Friends, the DMV has changed. First of all, it's called the BMV. Or maybe it has always been called the BMV in the great state of Indiana but was called the DMV in books; three guesses where I grew up. Secondly, my transaction took all of four minutes. Or three minutes and fifty two seconds if you want to be precise.
Four minutes! That's all it took for me to saddle myself with a truly appalling photograph for the next five years of my life. And we're not talking throwaway years, either: 29-34 is the prime of life, the good stuff, a time when you still have your health but are finally wise enough to appreciate it. Precisely that time of life when you don't need to face down a pasty, sullen, chinless, wall-eyed sanitarium escapee every time you open your wallet.
(A third change: Indiana BMV's no longer allow smiling. Come in for license renewal and you must face the camera dead on, as if you were a game animal hypnotized by the glow of approaching headlights, then stretch your lips into a strange, close-mouthed rictus. No tilting of the head; no showing of the teeth.)
Still, four minutes: not bad!
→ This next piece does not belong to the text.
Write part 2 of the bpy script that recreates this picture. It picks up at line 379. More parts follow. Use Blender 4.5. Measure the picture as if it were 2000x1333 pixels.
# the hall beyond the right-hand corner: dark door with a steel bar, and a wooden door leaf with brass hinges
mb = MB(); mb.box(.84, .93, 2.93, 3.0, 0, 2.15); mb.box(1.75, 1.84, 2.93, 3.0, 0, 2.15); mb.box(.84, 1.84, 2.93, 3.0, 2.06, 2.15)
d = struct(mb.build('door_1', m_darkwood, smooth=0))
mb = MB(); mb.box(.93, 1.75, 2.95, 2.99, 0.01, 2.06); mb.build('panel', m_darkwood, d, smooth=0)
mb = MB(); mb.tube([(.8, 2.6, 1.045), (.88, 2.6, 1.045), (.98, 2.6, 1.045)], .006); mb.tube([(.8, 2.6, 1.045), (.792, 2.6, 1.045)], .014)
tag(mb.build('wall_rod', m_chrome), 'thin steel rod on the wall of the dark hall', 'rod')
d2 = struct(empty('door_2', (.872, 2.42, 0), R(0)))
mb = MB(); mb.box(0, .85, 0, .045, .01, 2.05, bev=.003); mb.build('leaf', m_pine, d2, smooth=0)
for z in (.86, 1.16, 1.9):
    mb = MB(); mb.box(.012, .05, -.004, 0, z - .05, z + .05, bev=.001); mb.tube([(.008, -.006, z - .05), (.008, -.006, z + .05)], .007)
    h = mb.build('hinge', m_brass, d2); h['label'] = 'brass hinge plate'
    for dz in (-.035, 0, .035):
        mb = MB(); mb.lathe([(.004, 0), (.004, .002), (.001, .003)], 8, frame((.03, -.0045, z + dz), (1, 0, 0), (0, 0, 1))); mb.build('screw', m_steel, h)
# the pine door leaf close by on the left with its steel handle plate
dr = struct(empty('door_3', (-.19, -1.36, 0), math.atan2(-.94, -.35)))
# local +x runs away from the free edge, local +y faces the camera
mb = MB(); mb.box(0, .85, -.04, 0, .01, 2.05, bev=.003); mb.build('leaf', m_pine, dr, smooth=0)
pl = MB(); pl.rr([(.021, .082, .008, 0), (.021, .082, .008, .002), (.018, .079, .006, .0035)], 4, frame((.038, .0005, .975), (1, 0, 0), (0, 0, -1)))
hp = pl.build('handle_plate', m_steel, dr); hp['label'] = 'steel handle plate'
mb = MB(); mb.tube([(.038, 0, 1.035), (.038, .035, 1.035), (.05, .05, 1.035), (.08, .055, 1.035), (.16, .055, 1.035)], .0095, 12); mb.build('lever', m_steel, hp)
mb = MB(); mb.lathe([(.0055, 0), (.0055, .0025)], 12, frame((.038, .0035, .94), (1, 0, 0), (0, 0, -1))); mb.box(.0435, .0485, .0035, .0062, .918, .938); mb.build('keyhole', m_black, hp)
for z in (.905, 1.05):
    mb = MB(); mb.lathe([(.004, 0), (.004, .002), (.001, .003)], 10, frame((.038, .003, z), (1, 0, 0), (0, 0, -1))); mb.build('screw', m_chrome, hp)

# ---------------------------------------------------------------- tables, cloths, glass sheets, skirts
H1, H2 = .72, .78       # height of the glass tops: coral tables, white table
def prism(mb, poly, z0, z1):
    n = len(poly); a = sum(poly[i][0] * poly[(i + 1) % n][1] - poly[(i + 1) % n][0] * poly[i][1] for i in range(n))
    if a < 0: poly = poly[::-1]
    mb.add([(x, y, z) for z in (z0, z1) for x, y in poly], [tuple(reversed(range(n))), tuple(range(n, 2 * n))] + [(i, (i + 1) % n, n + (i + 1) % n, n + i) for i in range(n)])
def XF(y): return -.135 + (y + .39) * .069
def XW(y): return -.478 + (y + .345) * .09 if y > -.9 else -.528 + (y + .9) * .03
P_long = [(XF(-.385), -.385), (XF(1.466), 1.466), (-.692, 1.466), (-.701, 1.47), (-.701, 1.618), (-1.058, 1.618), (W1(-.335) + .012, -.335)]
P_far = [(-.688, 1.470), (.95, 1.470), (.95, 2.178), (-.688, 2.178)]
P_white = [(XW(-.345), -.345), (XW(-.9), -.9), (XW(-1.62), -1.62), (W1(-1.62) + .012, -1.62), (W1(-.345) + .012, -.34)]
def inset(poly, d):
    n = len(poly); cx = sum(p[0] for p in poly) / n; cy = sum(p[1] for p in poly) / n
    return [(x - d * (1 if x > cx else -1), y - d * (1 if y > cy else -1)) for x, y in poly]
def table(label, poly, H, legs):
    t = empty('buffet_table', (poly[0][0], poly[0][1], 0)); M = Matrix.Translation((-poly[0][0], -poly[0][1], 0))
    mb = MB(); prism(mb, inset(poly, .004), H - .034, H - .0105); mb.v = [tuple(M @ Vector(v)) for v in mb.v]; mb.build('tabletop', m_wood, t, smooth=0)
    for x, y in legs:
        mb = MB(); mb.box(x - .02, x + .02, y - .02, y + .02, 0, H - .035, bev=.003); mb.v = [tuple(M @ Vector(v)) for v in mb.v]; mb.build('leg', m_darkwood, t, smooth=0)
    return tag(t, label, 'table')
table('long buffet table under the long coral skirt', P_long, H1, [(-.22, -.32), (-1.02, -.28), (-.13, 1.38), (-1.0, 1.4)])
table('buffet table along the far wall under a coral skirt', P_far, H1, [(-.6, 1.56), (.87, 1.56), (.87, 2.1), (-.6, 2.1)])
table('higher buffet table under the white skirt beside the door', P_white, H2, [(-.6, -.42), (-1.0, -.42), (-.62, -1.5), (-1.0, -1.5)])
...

I'd blocked off an hour and a half, so by the time I completed my transaction, 86 minutes early, I was so exhilarated that I voluntarily spent another half an hour perched contentedly on the misshapen plastic chairs in the BMV's holding pen, ogling the crowd.
And crowd it was! I saw a surprising number of children: white, Asian, black and Hispanic. (I shushed one of them by accident: working with kids is hazardous to your sense of what you'll put up with.) I heard parents, in between driving tests and license renewals, scold their progeny in three or four languages. I saw gangsters and hipsters, grandmothers and teenagers, the tattooed and the coiffed, the downtrodden and the upwardly mobile.
Our schools are largely segregated. Our neighborhoods are stratified by income. Our advertising is narrowly targeted. Our planes have sections.
The BMV may be smelly and ruled by an army of women in navy T-shirts, but it may also be the last bastion of integration. I wonder how often I can get my license renewed without attracting suspicion.